富士山もしっかりと見えるほど、澄み渡った空模様。

改めて北岳へ目をやると、ここだけが雪がしっかりとついています。日本第二の高峰は少し他の山とは条件が違うようです。

特等席からの眺めを十分に堪能したのち、南へ延びる小太郎尾根を北岳方面に向かいます。ここも肩の小屋に勤めていた時に何度か来たルート。

この尾根はそれまでの西尾根に比べて展望があって、ここからは一般道ですが夏でも静かなので大好きなルートです。

振りかえり見る小太郎山。この山は顕著なピークというより、言ってしまえば北岳から伸びる尾根上の小ピーク。行ってみないと魅力がわからない山かもしれません。

小太郎分岐を越えると様子が変わってきました。

日が当たらないところは凍ってすべりやすく、チェーンアイゼンが有効なコンディション。

この尾根上は西からの風がとても強く、エビのしっぽがしっかりとできあがっていました。

さて今回の登山の最終ピークは、肩の小屋です。先ほどピークがうんたらと語りましたが、小屋をピークにしてもいいんです!(言い訳💧)今夜もお世話になります!

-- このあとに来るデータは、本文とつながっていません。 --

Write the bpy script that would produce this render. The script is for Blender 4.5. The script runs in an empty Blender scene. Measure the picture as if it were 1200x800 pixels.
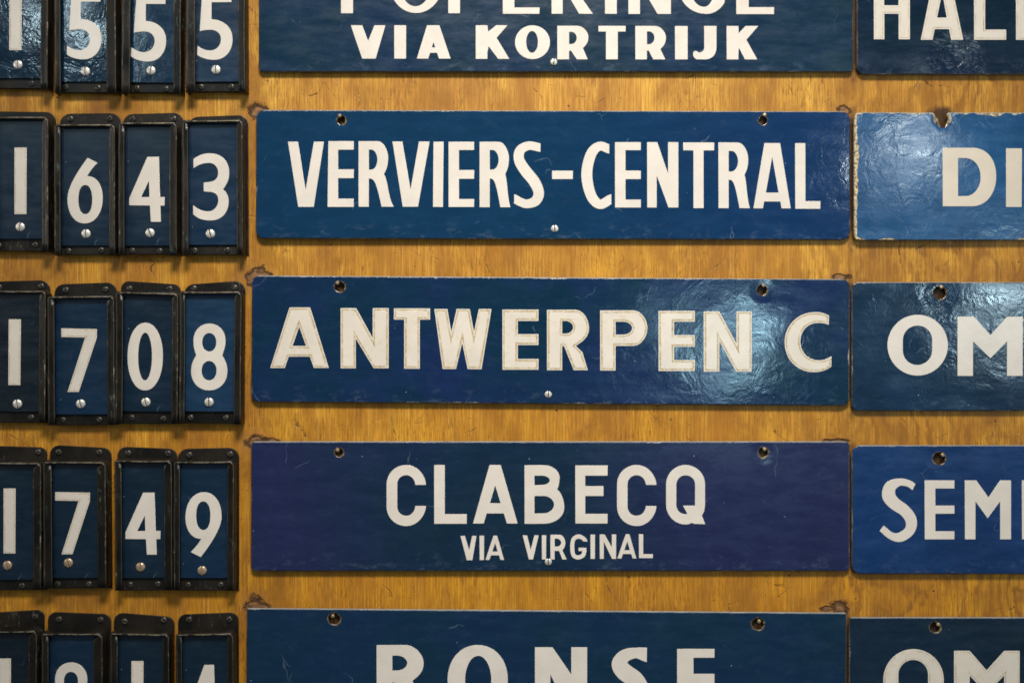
import bpy, bmesh, math, random
from mathutils import Matrix, Vector
random.seed(7)
S = bpy.context.scene
C = S.collection
R = math.radians

# ------------------------------------------------------------------ camera, light, exposure
CAM_D = 1.10          # metres from the board
ZC = 1.50             # height of the board centre above the floor
cam = bpy.data.cameras.new('camera')
cam_o = bpy.data.objects.new('camera', cam)
C.objects.link(cam_o)
cam_o.location = (0, -CAM_D, ZC)
cam_o.rotation_euler = (R(90), 0, 0)
cam.sensor_width = 36
cam.lens = 36 * CAM_D / 1.2
cam.clip_start = 0.05
cam.clip_end = 50
S.camera = cam_o

world = bpy.data.worlds.new('World')
S.world = world
world.use_nodes = True
bg = world.node_tree.nodes['Background']
bg.inputs['Color'].default_value = (0.80, 0.93, 1.0, 1)
bg.inputs['Strength'].default_value = 0.11

def area(name, loc, target, size, power, color, size_y=None, spread=180):
    l = bpy.data.lights.new(name, 'AREA')
    l.energy = power; l.color = color
    l.shape = 'RECTANGLE' if size_y else 'DISK'
    l.size = size
    if size_y: l.size_y = size_y
    l.spread = R(spread)
    o = bpy.data.objects.new(name, l); C.objects.link(o)
    o.location = loc
    d = Vector(target) - Vector(loc)
    o.rotation_euler = d.to_track_quat('-Z', 'Y').to_euler()
    return o
# broad ceiling lamp above and in front of the board, and added side fills and small cool glint lamps
area('ceiling_lamp', (0.08, -1.20, ZC + 1.52), (0.06, 0, ZC - 0.10), 0.8, 10.9, (1.0, 0.94, 0.86), 0.35, 70)
area('fill_lamp', (-2.2, -0.9, ZC + 0.5), (0.1, 0, ZC), 0.5, 7, (1.0, 0.90, 0.78), 0.5)  # unseen lamps added at both sides as fill
area('fill_lamp', (2.2, -0.9, ZC - 0.2), (0.1, 0, ZC), 0.5, 6, (1.0, 0.90, 0.78), 0.5)
area('glint_lamp', (0.58, -1.50, ZC - 0.02), (0.4, 0, ZC), 0.065, 1.5, (0.50, 0.86, 1.0))  # small unseen lamps added to set glints on the enamel
area('glint_lamp', (1.36, -1.50, ZC + 0.11), (0.5, 0, ZC + 0.1), 0.075, 1.9, (0.62, 0.88, 1.0))
area('glint_lamp', (1.10, -1.50, ZC + 0.52), (0.5, 0, ZC + 0.1), 0.06, 1.2, (0.80, 0.94, 1.0), 0.08)
area('glint_lamp', (-1.20, -1.50, ZC + 0.88), (-0.4, 0, ZC + 0.3), 0.06, 1.5, (0.66, 0.90, 1.0))

S.render.engine = 'CYCLES'
S.cycles.use_denoising = True
S.cycles.denoising_prefilter = 'ACCURATE'
S.cycles.max_bounces = 5
S.cycles.diffuse_bounces = 3
S.cycles.glossy_bounces = 3
S.cycles.pixel_filter_type = 'BLACKMAN_HARRIS'
S.cycles.filter_width = 1.7
S.view_settings.view_transform = 'Standard'
S.view_settings.look = 'None'
S.view_settings.exposure = 0.0
S.view_settings.gamma = 1.0
S.view_settings.use_curve_mapping = False

# ------------------------------------------------------------------ helpers
def at(u, v, h=0.0):
    """place on the board (h metres in front of it) seen at u,v of the 1200x800 photograph"""
    k = (CAM_D - h) / CAM_D
    return Vector(((u - 600) / 1000 * k, -h, ZC + (400 - v) / 1000 * k))

def tag(o, label=None, cat=None, group=None, kind=None):
    if label: o['label'] = label
    if cat: o['category'] = cat
    if group: o['group'] = group
    if kind: o['kind'] = kind
    return o

def empty(name, loc):
    o = bpy.data.objects.new(name, None)
    o.empty_display_size = 0.02
    C.objects.link(o); o.location = loc
    return o

def link(name, mesh, mat=None, parent=None, loc=None, rot=None, scale=None):
    o = bpy.data.objects.new(name, mesh)
    C.objects.link(o)
    if mat is not None:
        for m in (mat if isinstance(mat, (list, tuple)) else [mat]): mesh.materials.append(m)
    if parent: o.parent = parent
    if loc is not None: o.location = loc
    if rot is not None: o.rotation_euler = rot
    if scale is not None: o.scale = scale
    return o

def bez(p0, p1, p2, p3, n=10):
    out = []
    for i in range(1, n + 1):
        t = i / n; s = 1 - t
        out.append((s**3*p0[0] + 3*s*s*t*p1[0] + 3*s*t*t*p2[0] + t**3*p3[0],
                    s**3*p0[1] + 3*s*s*t*p1[1] + 3*s*t*t*p2[1] + t**3*p3[1]))
    return out

def path(*items):
    """points, or 6-tuples (bezier to) -> polyline"""
    pts = []
    for it in items:
        if len(it) == 2: pts.append((float(it[0]), float(it[1])))
        else: pts += bez(pts[-1], it[0:2], it[2:4], it[4:6])
    return pts

def ell(cx, cy, rx, ry, n=40, p=2.0):
    out = []
    for i in range(n):
        a = 2 * math.pi * i / n
        c, s = math.cos(a), math.sin(a)
        out.append((cx + rx * math.copysign(abs(c) ** (2 / p), c), cy + ry * math.copysign(abs(s) ** (2 / p), s)))
    return out

def stroke(pts, w, end0=None, end1=None, n=7):
    """smooth band of varying width along a centre line; end0/end1 give the direction of the end cuts"""
    P = [Vector(p) for p in pts]
    Q = [2 * P[0] - P[1]] + P + [2 * P[-1] - P[-2]]
    cl, ww = [], []
    for i in range(1, len(Q) - 2):
        for k in range(n):
            t = k / n
            a, b, c, d = Q[i-1], Q[i], Q[i+1], Q[i+2]
            cl.append(0.5 * ((2*b) + (c - a)*t + (2*a - 5*b + 4*c - d)*t*t + (-a + 3*b - 3*c + d)*t**3))
            ww.append(w[i-1] * (1-t) + w[i] * t)
    cl.append(P[-1]); ww.append(w[-1])
    L, Rr = [], []
    for i, p in enumerate(cl):
        d = (cl[min(i+1, len(cl)-1)] - cl[max(i-1, 0)]).normalized()
        nrm = Vector((-d.y, d.x))
        if i == 0 and end0: nrm = Vector(end0).normalized() * (1 if nrm.dot(Vector(end0)) > 0 else -1)
        if i == len(cl)-1 and end1: nrm = Vector(end1).normalized() * (1 if nrm.dot(Vector(end1)) > 0 else -1)
        L.append(tuple(p + nrm * ww[i] / 2)); Rr.append(tuple(p - nrm * ww[i] / 2))
    return L + Rr[::-1]

def solid(loops, depth, bevel=0.0, inset=0.0, z0=0.0, res=2):
    """2D loops (metres; x right, y up) -> mesh lying in the XZ plane, back at y=-z0, front at y=-(z0+depth)"""
    cu = bpy.data.curves.new('tmp', 'CURVE')
    cu.dimensions = '2D'; cu.fill_mode = 'BOTH'
    for lp in loops:
        sp = cu.splines.new('POLY')
        sp.points.add(len(lp) - 1)
        for i, p in enumerate(lp): sp.points[i].co = (p[0], p[1], 0, 1)
        sp.use_cyclic_u = True
    cu.extrude = max(depth / 2 - bevel, 1e-5)
    cu.bevel_depth = bevel; cu.bevel_resolution = res
    cu.offset = -(bevel + inset)
    o = bpy.data.objects.new('tmp', cu); C.objects.link(o)
    dg = bpy.context.evaluated_depsgraph_get()
    me = bpy.data.meshes.new_from_object(o.evaluated_get(dg))
    bpy.data.objects.remove(o); bpy.data.curves.remove(cu)
    me.transform(Matrix.Translation((0, 0, z0 + depth / 2)))
    me.transform(Matrix(((1,0,0,0),(0,0,-1,0),(0,1,0,0),(0,0,0,1))))
    return me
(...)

夕食後に小屋のスタッフの田口さんとお酒を飲みかわしました。彼は今年にパキスタンのK2(8611m)へ登った山の先輩です。無事に帰って来て酒を一緒に飲めて本当に良かった。

翌朝小屋の気温計を確認すると-8℃…未明に小屋番さんが確認した時は-9℃まで下がっていたそうです。今季一番の冷え込みとのこと。

日の出はきれいに染まらなかったですが、2日目も良い天気。

さて山で二日目を迎えていますが、この日はエルクの出勤日。標高3000mからのエクストリーム出勤、定時に間に合わすべく急いで下山しました。

途中の雪田とよばれるところから見上げる北岳が好きです。また冬に来るかもしれませんが、とりあえず今シーズンはこれでおしまい。


さて北岳などばっかり行ってる南プスラバー綾井のフィールドレポートでした!

この時期のアルプスは冬へと日々移り変わっています。この記録だけを鵜呑みにせず、天気の確認と各々の力量を鑑みて無理せず計画を立ててくださいね。

PS 無事に定時には間に合いましたよ。